Science & Tech

Prospects for digital humanities

4 min read

Forum allows practitioners to define their concerns, devise solutions

The concept of digital humanities is about bringing as much life to the study of human culture as there is culture of humanity itself. Through sound, images, video, and the immense body of data collected every day describing the footprint of life, researchers, scholars, and students are exploring unconventional ways to tell the story of humankind.

More than 80 people gathered at the Gutman Library on Saturday to participate in Harvard’s first THATCamp, a free-form “unconvention” designed to inspire fresh conversation and ideas about the developing tide of digital humanities.

“This is a moment for Harvard to say that the digital humanities are important,” said Odile Harter, an organizer of the event and a research librarian. “I’m hoping that people will leave having made some progress, having been inspired, supported, encouraged, and helped in some way toward whatever they are working on.”

THATCamp is an acronym for “The Humanities and Technology Camp.” The event was characterized more by what it was not than by what it was. It was not a conference, symposium, or convention with a full complement of lectures, papers, and PowerPoint presentations. It was a gathering where everyone was a participant in spontaneous discussion.

Participants voted on what they wanted to discuss and then gathered to talk. When the day was done, the hope was that participants would leave inspired, more educated, and with an expanded network of people to help advance their projects.

THATCamps have taken place in the Boston area, across the country, and around the world. The concept was developed in 2008 at the Center for History and New Media at George Mason University in Fairfax, Va., to bring humanities professionals and technologists together to jump-start the use of digital media and computing in the research and teaching of humanities.

Martin Schreiner, an organizer of the local camp and the head of the Harvard Libraries maps, media, data, and government information department, said the dynamic of humanities research is steadily changing. New technology and the Internet are creating ways to conduct and present research for students and scholars alike.

????From my perspective, the way people do research now is with databases that can be searched across the continent,” he said. “The old idea of sitting in a carrel and going into the library stacks — you can’t work that way anymore because people have to work together. Everything is very interdisciplinary.”

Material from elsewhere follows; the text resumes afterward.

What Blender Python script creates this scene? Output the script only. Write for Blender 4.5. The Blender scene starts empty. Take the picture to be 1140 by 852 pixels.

More than 80 people gathered at the Gutman Library on Saturday to participate in Harvard’s first THATCamp, a free-form “unconvention” designed to inspire fresh conversation and ideas about the developing tide of digital humanities.

P.J. Neal is entering the final year of his graduate work at the Harvard Extension School. His thesis deals with the relationship between Harvard and the military during World War II. He came to THATCamp looking for ideas about how to present his research using digital media.

“We have such great materials in the Harvard Libraries, such great materials in the Harvard Crimson, and I’d like to create an online tool that makes those materials come alive,” he said. “I understand technology, I’m comfortable with it, and I’m comfortable with partnering with people who know how to do it.”

Kelly Fitzpatrick, a graduate student at Simmons College, was introduced to digital humanities while working on her undergraduate thesis at Hampshire College. She created a website of digitized photos and print media from World War I. She then used an interface to deconstruct and analyze the material around the theme of her research.

“In the past two years, I feel that digital humanities has really taken off as a thing that people are recognizing as unique,” Fitzpatrick said.

There were a dozen sessions Saturday that included discussions about building collaborations, introducing digital media to students and educators, improving accessibility and usability of digital archives, the use of digital media in academic storytelling, and the use of maps and geographic data.

But a question underlying many of the sessions was the acceptability of digital humanities as scholarly work.

“We have come a long way in developing our own tools and digitalizing information,” said Douglas Seefeldt, a fellow at the Charles Warren Center for Studies in American History. “But we have a long way to go to find platforms that are recognized as peer-reviewed, scholarly communications platforms such as journals and books.”

THATCamp at Harvard was sponsored by Research Computing for the Arts and Humanities, the Harvard College Library, the Harvard Graduate School of Education, the Harvard Library, and the Northeast Regional Computing Group, and organized by the Digital Futures Consortium at Harvard.